U.S. GAAP requires the Company to assess whether VREH is a VIE because Maslow (i) share common shareholders who may or may not have significant influence or control, (ii) is a guarantor of the mortgage loan, (iii) is the sole lessee under a lease where the landlord is an affiliate of the Company, and (iv) has no other business in VREH.

 

A VIE is a legal business structure (such as a corporation, partnership, or trust) that:

 

  does not provide equity investors with voting rights; or
  the equity investors do not have sufficient financial resources to meet the ongoing operating needs of the business.

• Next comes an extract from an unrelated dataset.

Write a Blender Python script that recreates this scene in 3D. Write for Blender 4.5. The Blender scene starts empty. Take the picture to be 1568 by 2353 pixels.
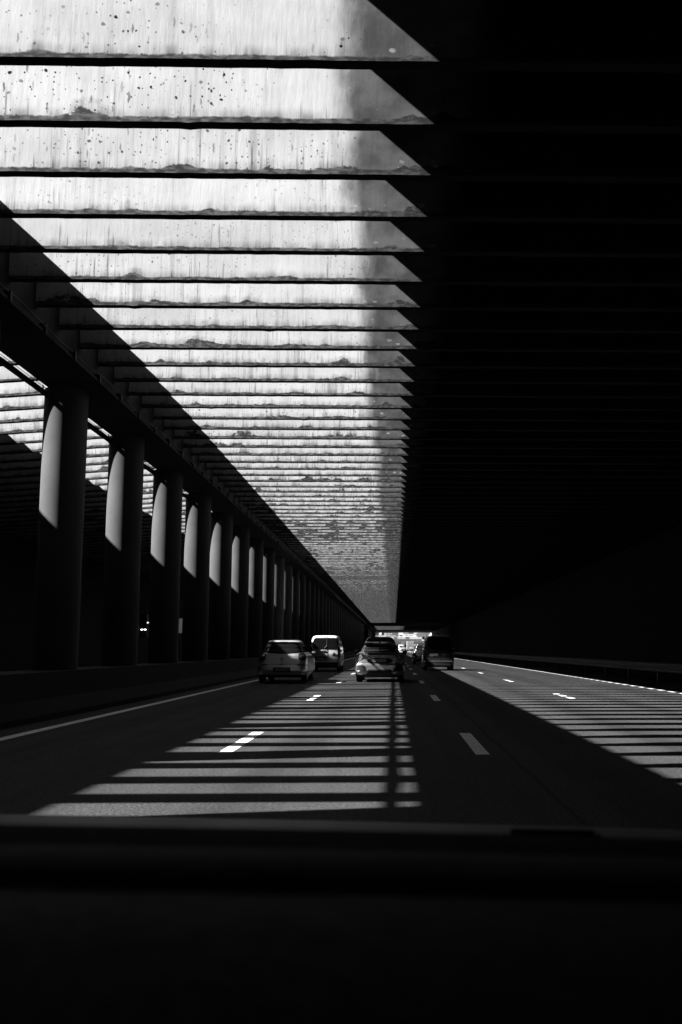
import bpy, math, random
from mathutils import Vector, Matrix
R = math.radians
random.seed(7)
sc = bpy.context.scene
COL = sc.collection

# ------------------------------------------------------------------ camera
CAM_H = 1.2
yaw, pitch = 0.0187, math.atan(0.118)
cam_d = bpy.data.cameras.new("camera"); cam = bpy.data.objects.new("camera", cam_d); COL.objects.link(cam)
fw = Vector((math.sin(yaw)*math.cos(pitch), math.cos(yaw)*math.cos(pitch), math.sin(pitch)))
rt = Vector((math.cos(yaw), -math.sin(yaw), 0)); up = rt.cross(fw)
cam.matrix_world = Matrix(((rt.x, up.x, -fw.x, 0), (rt.y, up.y, -fw.y, 0), (rt.z, up.z, -fw.z, CAM_H), (0, 0, 0, 1)))
cam_d.sensor_fit = 'VERTICAL'; cam_d.sensor_height = 36.0; cam_d.lens = 2200/2353*36
cam_d.shift_x = -(946.4-784)/2353; cam_d.shift_y = (1231.4-1176.5)/2353
cam_d.clip_start = 0.05; cam_d.clip_end = 5000
cam_d.dof.use_dof = True; cam_d.dof.focus_distance = 30; cam_d.dof.aperture_fstop = 4.5
sc.camera = cam
# ------------------------------------------------------------------ sky, sun, exposure
SUN = Vector((-1, -0.192, 0.9025)).normalized()
w = bpy.data.worlds.new("World"); sc.world = w; w.use_nodes = True
nt = w.node_tree
sky = nt.nodes.new('ShaderNodeTexSky'); sky.sky_type = 'NISHITA'; sky.sun_disc = False
sky.sun_elevation = math.asin(SUN.z); sky.sun_rotation = math.atan2(SUN.x, SUN.y) % (2*math.pi)
sky.air_density = 0.45; sky.dust_density = 0.2; sky.altitude = 1500      # deep clear sky, seen in black and white through a red filter
bw = nt.nodes.new('ShaderNodeSeparateColor')
bg = nt.nodes['Background']; bg.inputs['Strength'].default_value = 0.05
nt.links.new(sky.outputs[0], bw.inputs[0]); nt.links.new(bw.outputs[0], bg.inputs['Color'])
ld = bpy.data.lights.new("sun", 'SUN'); ld.energy = 5.0; ld.angle = R(0.5); ld.color = (1, 1, 1)
lo = bpy.data.objects.new("sun", ld); COL.objects.link(lo); lo.location = (-20, -5, 30)
lo.rotation_euler = (-SUN).to_track_quat('-Z', 'Y').to_euler()
sc.view_settings.view_transform = 'Standard'; sc.view_settings.look = 'None'
sc.view_settings.exposure = 2.15; sc.view_settings.gamma = 1.0
sc.render.engine = 'CYCLES'
sc.cycles.use_denoising = True
sc.cycles.max_bounces = 5; sc.cycles.diffuse_bounces = 1; sc.cycles.glossy_bounces = 3
sc.cycles.caustics_reflective = False; sc.cycles.caustics_refractive = False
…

This is referred to as a thinly capitalized structure.

 

Although the Company has neither any decision-making authority over VREH, nor financial interest in the operations of VREH, the Company is required to consolidate its financial statements with those of VREH for the reasons mentioned above, as it is considered the primary beneficiary of the VIE. As a result of the Company terminating the lease on April 30, 2020, VREH will no longer be considered a VIE after April 30, 2020.

 

The assets and liabilities of the consolidated VIE are comprised of the following as of March 31, 2020 and December 31, 2019:

 

    2020     2019  
Building   $ 1,856     $ 1,856  
Office equipment     185       185  
Land     510       510  
Accumulated depreciation     167       148  
Liabilities assumed     1,779       1,790  
Total net assets consolidated   $ 605     $ 613  

 

In addition, the related party note receivable with the VIE of $749 and $772 was eliminated for the period ending March 31, 2020 and December 31, 2019, respectively.

 

The potential financial exposure to loss as a guarantor could equal all the book value of the related party mortgage loan payable, a total of approximately $1,779 and $1,790 as of March 31, 2020 and December 31, 2019, respectively with $46 due within the next year. To date, the Company has not been called on for any loan repayment guarantee.

 

As a result of the consolidation, the notes receivable held between Maslow and VREH was eliminated in consolidation. See Note 10 for details on the related party notes receivable.